SHORT PROBLEM: Using the records that follow, reproduce exactly the lines starting at the line containing "Write a Blender" and ending at the line containing "for o in list(bpy.data.objects): bpy.data.objects.remove(o)". Include both end lines and no pictures.

RECORDS FOR THE EXERCISE:
***

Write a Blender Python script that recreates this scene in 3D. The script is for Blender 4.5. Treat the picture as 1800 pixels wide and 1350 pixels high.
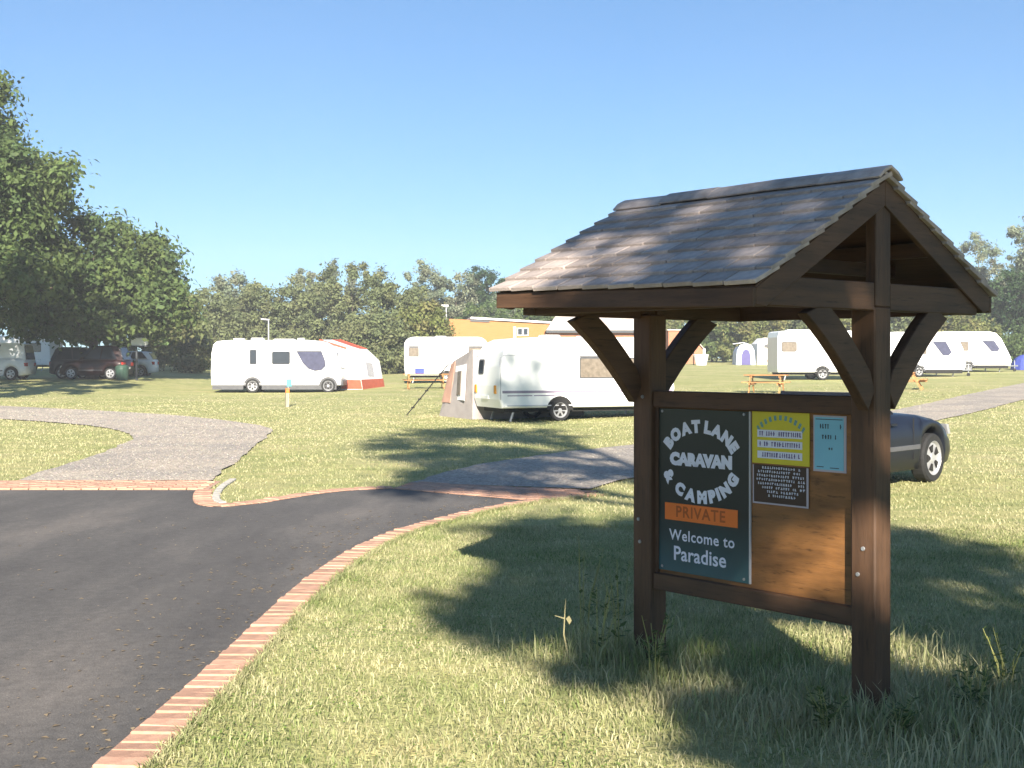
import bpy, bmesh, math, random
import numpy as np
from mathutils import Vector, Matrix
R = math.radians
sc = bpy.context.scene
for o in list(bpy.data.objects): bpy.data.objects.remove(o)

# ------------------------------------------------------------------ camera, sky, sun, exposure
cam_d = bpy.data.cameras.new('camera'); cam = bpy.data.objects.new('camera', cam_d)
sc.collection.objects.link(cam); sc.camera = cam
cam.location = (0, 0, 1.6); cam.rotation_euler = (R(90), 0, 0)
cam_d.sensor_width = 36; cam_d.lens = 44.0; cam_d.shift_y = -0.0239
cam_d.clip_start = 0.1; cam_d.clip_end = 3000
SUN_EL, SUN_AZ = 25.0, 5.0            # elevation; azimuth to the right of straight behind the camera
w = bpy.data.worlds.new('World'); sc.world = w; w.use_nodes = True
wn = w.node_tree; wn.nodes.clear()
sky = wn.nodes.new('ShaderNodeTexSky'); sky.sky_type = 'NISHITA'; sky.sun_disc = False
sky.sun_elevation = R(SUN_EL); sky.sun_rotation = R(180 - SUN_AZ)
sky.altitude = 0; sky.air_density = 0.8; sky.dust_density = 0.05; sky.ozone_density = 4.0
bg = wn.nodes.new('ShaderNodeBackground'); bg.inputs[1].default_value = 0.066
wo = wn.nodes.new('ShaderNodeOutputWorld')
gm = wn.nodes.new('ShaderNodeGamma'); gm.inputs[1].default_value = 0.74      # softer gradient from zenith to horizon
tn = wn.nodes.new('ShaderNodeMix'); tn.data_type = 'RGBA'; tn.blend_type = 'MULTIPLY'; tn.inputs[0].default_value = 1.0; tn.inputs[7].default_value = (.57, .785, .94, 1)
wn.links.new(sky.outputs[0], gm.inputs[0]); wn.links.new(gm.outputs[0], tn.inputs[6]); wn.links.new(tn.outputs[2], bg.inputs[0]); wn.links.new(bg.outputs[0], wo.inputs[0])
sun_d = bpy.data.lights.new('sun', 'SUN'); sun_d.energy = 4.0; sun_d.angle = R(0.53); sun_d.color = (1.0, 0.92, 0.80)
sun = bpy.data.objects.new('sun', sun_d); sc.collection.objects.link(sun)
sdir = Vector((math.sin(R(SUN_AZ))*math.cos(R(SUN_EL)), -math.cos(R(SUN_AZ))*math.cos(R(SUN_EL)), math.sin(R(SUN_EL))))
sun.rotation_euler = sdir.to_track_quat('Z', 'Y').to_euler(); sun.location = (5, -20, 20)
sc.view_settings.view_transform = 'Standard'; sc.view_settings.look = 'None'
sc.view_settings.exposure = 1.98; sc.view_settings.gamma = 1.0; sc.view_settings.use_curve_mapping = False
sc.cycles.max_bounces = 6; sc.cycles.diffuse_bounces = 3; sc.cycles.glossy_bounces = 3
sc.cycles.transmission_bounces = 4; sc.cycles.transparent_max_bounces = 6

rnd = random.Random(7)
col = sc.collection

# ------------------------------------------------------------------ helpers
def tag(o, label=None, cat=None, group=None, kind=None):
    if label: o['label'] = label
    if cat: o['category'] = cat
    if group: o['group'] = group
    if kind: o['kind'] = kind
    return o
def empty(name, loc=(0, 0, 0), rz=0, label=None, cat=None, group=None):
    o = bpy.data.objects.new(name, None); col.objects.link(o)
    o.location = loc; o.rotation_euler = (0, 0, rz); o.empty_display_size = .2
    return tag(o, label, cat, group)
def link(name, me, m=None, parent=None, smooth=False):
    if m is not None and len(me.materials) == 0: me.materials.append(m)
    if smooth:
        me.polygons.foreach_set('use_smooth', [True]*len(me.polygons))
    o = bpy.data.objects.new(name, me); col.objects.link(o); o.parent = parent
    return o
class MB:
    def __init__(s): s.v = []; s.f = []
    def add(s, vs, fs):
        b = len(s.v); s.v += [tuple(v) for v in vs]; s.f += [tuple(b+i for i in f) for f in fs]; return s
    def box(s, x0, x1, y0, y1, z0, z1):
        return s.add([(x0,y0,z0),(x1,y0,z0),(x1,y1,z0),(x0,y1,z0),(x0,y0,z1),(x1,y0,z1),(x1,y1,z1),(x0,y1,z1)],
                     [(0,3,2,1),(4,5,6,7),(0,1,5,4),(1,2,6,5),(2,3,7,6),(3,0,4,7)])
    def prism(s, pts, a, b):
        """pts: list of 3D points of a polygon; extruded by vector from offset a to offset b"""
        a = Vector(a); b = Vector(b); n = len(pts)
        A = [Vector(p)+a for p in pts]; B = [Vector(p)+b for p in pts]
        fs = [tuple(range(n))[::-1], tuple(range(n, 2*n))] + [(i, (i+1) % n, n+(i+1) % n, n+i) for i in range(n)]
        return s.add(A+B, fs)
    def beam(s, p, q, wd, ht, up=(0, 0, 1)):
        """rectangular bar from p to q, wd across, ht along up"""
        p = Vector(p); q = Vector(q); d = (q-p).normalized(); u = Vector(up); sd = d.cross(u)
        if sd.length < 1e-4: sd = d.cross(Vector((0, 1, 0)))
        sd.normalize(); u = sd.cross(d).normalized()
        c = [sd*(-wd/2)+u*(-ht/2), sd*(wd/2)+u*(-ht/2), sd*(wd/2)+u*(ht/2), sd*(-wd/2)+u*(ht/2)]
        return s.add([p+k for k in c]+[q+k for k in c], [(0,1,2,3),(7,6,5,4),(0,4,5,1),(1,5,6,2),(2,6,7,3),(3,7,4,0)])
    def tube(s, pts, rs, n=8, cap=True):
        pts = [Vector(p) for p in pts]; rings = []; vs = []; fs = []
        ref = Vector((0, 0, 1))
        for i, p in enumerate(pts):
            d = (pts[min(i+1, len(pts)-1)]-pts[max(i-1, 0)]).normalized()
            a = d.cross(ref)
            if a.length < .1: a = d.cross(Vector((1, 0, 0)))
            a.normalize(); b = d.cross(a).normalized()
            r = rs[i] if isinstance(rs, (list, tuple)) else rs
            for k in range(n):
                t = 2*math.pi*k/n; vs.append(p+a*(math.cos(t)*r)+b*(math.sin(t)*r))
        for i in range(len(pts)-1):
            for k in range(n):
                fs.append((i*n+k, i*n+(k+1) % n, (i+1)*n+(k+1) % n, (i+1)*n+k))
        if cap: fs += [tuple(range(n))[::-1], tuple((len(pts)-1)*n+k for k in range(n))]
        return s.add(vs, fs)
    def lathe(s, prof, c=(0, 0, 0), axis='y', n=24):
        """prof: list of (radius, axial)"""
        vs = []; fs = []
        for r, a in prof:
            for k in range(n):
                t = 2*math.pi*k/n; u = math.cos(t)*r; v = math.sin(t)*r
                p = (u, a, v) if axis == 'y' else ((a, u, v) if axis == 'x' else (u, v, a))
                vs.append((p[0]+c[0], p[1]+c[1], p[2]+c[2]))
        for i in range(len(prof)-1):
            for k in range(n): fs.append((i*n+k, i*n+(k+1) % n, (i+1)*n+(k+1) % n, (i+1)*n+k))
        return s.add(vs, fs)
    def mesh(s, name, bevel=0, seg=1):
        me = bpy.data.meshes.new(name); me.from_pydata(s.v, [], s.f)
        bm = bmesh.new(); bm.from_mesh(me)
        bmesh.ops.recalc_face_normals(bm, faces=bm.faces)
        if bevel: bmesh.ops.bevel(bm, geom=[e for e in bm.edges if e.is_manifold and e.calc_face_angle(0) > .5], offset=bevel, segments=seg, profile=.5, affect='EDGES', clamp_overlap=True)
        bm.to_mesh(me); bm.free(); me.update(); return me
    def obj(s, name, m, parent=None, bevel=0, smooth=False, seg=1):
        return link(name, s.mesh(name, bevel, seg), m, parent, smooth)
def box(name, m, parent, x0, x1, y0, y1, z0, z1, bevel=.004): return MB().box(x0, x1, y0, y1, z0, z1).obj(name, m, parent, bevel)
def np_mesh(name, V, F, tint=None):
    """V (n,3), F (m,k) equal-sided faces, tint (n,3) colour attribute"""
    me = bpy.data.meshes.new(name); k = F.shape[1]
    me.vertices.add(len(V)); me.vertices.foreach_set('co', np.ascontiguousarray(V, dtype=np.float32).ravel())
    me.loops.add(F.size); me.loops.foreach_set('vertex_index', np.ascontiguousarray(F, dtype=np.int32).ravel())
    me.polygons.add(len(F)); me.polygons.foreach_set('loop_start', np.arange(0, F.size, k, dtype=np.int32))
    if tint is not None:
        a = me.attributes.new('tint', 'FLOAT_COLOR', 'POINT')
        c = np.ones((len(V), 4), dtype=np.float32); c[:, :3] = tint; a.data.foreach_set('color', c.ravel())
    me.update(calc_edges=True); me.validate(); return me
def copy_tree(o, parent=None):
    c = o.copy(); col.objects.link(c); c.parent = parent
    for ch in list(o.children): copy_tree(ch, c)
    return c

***

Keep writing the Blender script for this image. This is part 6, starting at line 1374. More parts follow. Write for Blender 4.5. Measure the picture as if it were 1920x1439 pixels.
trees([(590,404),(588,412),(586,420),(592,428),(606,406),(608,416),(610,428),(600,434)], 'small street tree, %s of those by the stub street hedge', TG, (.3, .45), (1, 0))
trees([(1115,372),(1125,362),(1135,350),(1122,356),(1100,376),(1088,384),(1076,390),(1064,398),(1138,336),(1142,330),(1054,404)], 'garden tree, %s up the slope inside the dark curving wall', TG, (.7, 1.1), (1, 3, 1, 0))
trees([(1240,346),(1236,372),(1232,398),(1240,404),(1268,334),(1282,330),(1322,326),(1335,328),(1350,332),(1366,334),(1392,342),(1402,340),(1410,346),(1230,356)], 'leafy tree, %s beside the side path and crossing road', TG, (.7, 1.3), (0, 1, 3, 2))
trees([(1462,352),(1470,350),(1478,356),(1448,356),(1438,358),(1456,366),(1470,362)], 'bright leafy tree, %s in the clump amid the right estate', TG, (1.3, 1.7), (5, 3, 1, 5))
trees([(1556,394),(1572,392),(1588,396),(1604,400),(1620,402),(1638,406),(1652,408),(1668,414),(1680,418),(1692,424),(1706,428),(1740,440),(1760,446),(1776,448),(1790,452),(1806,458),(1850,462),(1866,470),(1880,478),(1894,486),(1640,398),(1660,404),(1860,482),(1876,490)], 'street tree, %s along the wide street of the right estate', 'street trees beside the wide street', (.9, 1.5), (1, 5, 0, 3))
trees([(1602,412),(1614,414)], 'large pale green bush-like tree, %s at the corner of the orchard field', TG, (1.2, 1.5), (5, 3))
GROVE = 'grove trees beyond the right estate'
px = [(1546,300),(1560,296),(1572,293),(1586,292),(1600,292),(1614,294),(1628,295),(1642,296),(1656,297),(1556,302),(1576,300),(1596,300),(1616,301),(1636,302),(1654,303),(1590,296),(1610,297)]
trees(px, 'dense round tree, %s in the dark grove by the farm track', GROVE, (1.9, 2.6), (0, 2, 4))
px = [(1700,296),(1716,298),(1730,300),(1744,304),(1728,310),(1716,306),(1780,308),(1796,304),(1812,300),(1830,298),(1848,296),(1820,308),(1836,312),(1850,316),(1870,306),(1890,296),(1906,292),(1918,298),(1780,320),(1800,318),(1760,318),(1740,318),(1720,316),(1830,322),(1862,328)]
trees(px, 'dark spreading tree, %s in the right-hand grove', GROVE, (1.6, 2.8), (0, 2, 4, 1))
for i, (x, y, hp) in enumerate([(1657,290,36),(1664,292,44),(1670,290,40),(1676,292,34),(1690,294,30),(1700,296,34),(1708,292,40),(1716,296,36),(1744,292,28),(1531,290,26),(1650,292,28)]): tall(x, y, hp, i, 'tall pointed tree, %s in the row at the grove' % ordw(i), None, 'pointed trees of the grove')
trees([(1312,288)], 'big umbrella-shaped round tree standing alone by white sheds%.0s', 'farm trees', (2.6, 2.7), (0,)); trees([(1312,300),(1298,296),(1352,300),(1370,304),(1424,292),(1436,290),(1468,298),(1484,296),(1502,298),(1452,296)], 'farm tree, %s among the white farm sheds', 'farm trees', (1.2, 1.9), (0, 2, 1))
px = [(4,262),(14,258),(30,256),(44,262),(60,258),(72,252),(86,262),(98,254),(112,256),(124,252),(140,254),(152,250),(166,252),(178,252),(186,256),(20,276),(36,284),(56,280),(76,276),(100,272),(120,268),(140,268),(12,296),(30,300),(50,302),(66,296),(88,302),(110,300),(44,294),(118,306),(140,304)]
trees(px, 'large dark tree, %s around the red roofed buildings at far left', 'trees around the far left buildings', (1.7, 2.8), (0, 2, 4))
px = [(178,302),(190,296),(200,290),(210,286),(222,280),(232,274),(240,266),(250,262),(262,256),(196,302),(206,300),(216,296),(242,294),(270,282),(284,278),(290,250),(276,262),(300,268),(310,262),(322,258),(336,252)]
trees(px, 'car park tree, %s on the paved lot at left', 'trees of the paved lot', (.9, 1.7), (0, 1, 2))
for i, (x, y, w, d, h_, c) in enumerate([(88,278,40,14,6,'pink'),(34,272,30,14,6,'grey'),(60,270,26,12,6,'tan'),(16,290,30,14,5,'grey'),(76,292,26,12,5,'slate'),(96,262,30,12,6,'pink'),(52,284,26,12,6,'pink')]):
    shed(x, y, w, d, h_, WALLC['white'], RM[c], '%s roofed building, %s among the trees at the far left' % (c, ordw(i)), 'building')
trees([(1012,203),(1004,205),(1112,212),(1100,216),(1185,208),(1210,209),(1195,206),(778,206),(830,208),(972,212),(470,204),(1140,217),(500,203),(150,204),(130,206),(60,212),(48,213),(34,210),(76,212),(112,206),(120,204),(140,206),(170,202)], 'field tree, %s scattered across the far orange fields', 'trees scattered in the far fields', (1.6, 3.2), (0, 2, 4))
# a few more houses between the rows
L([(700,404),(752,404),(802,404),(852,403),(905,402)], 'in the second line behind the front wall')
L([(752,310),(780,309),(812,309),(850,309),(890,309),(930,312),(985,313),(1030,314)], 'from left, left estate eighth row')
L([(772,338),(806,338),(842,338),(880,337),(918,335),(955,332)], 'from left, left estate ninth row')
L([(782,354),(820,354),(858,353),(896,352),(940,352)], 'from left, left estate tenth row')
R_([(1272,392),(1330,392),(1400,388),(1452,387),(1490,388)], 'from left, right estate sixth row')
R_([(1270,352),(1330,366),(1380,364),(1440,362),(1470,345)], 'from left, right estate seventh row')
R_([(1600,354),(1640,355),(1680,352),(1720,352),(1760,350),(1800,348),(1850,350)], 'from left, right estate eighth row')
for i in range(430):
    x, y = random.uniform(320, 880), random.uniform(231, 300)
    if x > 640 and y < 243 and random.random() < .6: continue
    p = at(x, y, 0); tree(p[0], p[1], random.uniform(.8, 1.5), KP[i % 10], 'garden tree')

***

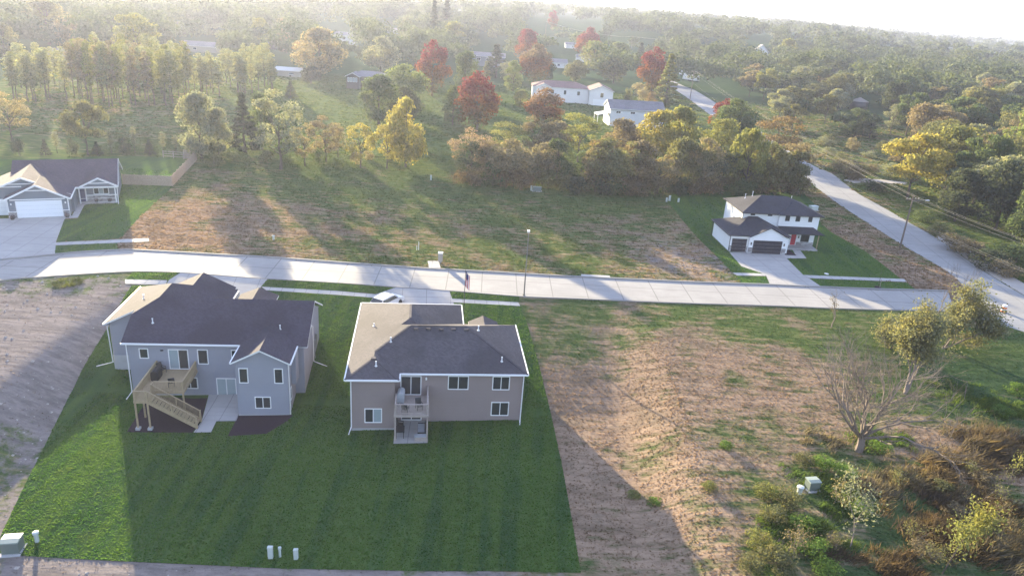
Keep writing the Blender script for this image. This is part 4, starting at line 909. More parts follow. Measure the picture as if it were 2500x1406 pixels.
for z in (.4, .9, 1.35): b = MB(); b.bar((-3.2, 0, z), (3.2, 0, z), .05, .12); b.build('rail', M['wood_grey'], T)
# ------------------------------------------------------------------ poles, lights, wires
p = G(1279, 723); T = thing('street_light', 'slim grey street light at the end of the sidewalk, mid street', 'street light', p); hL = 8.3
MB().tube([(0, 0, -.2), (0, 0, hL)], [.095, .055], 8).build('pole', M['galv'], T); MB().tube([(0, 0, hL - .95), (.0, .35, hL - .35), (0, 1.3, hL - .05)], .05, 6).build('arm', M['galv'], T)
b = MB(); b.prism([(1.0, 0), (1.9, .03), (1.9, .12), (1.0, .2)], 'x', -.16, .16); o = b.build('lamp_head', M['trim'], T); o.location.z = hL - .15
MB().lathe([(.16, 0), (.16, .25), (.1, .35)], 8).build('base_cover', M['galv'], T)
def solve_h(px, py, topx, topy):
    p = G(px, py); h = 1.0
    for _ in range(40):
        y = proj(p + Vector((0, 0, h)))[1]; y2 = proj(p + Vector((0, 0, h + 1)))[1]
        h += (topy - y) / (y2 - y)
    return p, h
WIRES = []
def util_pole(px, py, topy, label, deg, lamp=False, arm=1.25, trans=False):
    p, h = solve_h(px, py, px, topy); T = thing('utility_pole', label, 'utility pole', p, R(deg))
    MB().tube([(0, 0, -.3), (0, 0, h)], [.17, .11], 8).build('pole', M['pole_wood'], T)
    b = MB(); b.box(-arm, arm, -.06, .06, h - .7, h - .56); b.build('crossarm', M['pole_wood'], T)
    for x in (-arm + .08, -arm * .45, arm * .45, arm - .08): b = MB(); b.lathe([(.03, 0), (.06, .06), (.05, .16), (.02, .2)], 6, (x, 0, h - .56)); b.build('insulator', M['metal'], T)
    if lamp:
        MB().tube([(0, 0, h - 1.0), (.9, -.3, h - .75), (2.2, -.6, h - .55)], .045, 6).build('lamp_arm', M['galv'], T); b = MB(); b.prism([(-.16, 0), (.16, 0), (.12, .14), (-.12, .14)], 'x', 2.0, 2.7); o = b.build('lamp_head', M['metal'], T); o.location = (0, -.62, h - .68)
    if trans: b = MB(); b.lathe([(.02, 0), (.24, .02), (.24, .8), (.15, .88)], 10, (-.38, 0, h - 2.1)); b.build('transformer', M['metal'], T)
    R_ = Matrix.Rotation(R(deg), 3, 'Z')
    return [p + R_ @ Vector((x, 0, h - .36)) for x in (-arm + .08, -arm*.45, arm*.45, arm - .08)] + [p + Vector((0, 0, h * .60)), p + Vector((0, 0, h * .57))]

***

CORRECT ANSWER:
Write a Blender Python script that recreates this scene in 3D. The script is for Blender 4.5. Treat the picture as 1800 pixels wide and 1350 pixels high.
import bpy, bmesh, math, random
import numpy as np
from mathutils import Vector, Matrix
R = math.radians
sc = bpy.context.scene
for o in list(bpy.data.objects): bpy.data.objects.remove(o)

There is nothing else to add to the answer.